Le lecteur ressent tout de suite que deux décennies ont passé : les traits encrés sont plus secs, un peu plus lâches, plus bruts. La narration visuelle prend ainsi un ton plus âpre, plus direct, plus à l’essentiel. L’artiste se focalise plus sur les personnages et sur les visages, des individus évoluant dans un environnement sans pitié, endurcis jusqu’au mutisme, consacrant toute leur énergie à vivre. Le récit se fait également plus cruel. Le personnage est un passeur qui fait traverser le fleuve pour quelques kopecks dans une région perdue dans la taïga. Il constate progressivement qu’il n’a plus de client. Finalement l’un des derniers lui apprend que le train traverse cette zone depuis peu. Après plusieurs jours sans voir personne, arrive un dernier client, un baladin avec un singe sur son épaule, un conteur qui raconte des histoires niaises de gens qui sont morts, comme cela arrivera à tous, comme lui fait observer le passeur. L’auteur se montre sans illusion sur la nature humaine que ce soient les espoirs sans lendemain, ou que tous les moyens sont bons pour vivre, y compris escroquer plus pauvre ou moins malin que soi.

Trois histoires se déroulant dans la taïga, trois personnages principaux différents, trois accueils différents.

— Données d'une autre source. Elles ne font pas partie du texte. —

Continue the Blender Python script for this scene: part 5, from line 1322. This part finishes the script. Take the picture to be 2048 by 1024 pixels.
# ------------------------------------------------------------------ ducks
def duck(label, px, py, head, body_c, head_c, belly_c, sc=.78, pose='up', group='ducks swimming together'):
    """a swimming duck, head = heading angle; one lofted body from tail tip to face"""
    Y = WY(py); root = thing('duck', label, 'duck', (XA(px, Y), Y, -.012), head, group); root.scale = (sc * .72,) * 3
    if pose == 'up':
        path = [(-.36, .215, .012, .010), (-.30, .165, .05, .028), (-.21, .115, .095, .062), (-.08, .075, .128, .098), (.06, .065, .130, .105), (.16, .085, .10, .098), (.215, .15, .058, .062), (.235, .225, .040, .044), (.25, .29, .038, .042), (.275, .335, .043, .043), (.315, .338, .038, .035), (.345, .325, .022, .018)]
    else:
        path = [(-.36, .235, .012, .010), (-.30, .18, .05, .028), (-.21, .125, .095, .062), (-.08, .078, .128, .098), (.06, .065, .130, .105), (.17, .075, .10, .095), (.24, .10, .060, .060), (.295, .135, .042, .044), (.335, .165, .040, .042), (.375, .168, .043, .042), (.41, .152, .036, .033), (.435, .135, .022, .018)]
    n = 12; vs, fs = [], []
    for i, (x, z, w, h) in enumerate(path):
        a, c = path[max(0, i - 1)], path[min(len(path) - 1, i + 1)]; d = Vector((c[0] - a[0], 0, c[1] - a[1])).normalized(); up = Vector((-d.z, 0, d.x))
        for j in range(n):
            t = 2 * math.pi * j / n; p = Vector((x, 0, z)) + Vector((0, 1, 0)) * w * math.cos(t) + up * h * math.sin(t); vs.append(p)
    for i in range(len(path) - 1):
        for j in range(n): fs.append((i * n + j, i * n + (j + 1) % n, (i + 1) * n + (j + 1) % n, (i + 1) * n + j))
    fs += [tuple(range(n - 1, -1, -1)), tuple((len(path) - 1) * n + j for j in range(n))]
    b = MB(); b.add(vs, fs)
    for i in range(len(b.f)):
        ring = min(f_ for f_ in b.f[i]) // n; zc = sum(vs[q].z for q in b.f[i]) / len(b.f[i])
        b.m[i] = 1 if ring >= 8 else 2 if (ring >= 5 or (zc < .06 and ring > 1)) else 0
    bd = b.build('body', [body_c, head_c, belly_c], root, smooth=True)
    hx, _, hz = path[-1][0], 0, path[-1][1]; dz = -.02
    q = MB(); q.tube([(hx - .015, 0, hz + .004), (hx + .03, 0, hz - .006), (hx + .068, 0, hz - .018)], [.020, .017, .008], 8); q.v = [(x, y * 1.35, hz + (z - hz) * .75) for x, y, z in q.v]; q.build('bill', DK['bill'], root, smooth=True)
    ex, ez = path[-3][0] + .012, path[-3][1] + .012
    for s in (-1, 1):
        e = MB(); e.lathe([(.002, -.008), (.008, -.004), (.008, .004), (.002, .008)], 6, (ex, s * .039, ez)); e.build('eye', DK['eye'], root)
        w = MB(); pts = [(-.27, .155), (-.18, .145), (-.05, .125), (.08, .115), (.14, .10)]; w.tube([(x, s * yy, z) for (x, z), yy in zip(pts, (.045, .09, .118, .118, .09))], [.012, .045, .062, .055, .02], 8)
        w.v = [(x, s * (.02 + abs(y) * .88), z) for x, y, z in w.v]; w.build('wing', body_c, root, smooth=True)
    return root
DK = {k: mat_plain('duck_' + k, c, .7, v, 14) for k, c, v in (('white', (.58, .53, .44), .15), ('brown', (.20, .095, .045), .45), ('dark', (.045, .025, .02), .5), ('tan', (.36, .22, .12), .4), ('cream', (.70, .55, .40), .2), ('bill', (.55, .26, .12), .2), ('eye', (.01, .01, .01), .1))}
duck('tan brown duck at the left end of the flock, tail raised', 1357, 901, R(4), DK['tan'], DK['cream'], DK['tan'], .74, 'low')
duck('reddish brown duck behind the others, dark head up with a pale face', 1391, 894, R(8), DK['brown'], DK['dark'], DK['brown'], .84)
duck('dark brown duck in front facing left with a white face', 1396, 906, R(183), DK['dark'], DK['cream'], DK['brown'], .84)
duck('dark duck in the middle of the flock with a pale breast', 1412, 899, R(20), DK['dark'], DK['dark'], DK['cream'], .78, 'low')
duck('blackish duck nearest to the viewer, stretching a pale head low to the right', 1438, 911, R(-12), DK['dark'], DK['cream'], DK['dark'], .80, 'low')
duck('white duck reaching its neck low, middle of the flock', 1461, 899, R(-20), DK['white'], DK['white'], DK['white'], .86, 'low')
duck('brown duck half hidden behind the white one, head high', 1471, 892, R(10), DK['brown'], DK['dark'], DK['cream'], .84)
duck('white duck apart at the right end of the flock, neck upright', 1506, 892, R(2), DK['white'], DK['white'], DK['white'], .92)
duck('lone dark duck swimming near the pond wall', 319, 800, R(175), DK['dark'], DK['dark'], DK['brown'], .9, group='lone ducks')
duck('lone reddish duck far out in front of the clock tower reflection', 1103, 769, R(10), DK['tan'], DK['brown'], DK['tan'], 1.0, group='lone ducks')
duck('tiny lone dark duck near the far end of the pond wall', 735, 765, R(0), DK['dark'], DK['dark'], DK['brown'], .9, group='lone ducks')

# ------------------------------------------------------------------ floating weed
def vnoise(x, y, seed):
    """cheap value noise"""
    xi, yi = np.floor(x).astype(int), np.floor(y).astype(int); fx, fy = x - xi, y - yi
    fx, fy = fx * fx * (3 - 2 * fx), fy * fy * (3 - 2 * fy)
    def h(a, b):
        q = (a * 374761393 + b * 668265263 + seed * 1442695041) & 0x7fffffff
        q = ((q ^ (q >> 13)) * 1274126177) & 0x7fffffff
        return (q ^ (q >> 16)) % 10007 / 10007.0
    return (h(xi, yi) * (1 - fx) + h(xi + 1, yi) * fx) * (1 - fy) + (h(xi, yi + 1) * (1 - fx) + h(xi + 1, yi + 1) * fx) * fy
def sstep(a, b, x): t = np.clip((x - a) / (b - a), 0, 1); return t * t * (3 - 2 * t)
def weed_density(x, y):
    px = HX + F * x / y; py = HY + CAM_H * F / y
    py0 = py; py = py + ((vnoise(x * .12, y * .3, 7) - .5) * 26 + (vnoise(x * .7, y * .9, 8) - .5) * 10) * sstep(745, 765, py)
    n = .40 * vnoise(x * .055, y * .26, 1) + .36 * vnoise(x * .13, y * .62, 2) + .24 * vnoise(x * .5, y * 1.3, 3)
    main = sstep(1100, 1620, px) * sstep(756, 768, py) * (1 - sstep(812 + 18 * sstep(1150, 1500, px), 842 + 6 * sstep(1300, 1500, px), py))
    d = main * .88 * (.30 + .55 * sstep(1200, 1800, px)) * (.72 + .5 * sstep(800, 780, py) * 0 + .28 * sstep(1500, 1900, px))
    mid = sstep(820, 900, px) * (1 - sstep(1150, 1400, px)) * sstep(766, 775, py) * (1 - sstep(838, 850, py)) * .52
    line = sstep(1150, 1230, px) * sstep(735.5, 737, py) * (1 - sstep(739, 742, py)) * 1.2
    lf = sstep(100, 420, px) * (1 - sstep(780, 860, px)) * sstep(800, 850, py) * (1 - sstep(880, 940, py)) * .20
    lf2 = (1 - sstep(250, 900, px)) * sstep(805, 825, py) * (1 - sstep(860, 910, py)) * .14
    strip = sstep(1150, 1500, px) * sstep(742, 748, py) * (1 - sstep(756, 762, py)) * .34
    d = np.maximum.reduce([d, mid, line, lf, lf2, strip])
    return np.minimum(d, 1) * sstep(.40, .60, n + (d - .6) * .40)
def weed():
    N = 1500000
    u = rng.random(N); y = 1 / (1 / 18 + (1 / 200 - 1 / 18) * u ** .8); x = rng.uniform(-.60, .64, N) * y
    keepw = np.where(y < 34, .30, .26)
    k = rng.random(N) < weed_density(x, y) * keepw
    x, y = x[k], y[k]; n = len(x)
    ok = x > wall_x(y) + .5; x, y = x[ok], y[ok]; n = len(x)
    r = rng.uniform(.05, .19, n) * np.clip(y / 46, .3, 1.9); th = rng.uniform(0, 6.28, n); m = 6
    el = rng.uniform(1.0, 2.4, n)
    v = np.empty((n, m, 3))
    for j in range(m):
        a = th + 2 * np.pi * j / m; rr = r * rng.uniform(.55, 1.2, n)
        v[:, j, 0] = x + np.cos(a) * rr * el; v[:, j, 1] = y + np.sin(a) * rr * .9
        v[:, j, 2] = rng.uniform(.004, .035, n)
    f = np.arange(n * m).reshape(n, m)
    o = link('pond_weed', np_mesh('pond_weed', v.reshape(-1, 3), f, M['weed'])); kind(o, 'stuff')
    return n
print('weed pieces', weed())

La narration visuelle enchante à chaque page, un élégant dosage entre des illustrations exceptionnelles, et une narration séquentielle, de copieux phylactères où les personnages exposent le récit ou leurs remarques… Et pourtant la lecture s’avère fluide et facile, agréable et incroyablement dépaysante. Sergio Toppi sait créer comme personne l’enchantement visuel, un délice de roi. Des contes avec une chute, comprenant aussi quelques observations sociales adultes, et des comportements allant de la mise en œuvre de l’intelligence, à la prédation du plus faible. Magnifique et pénétrant.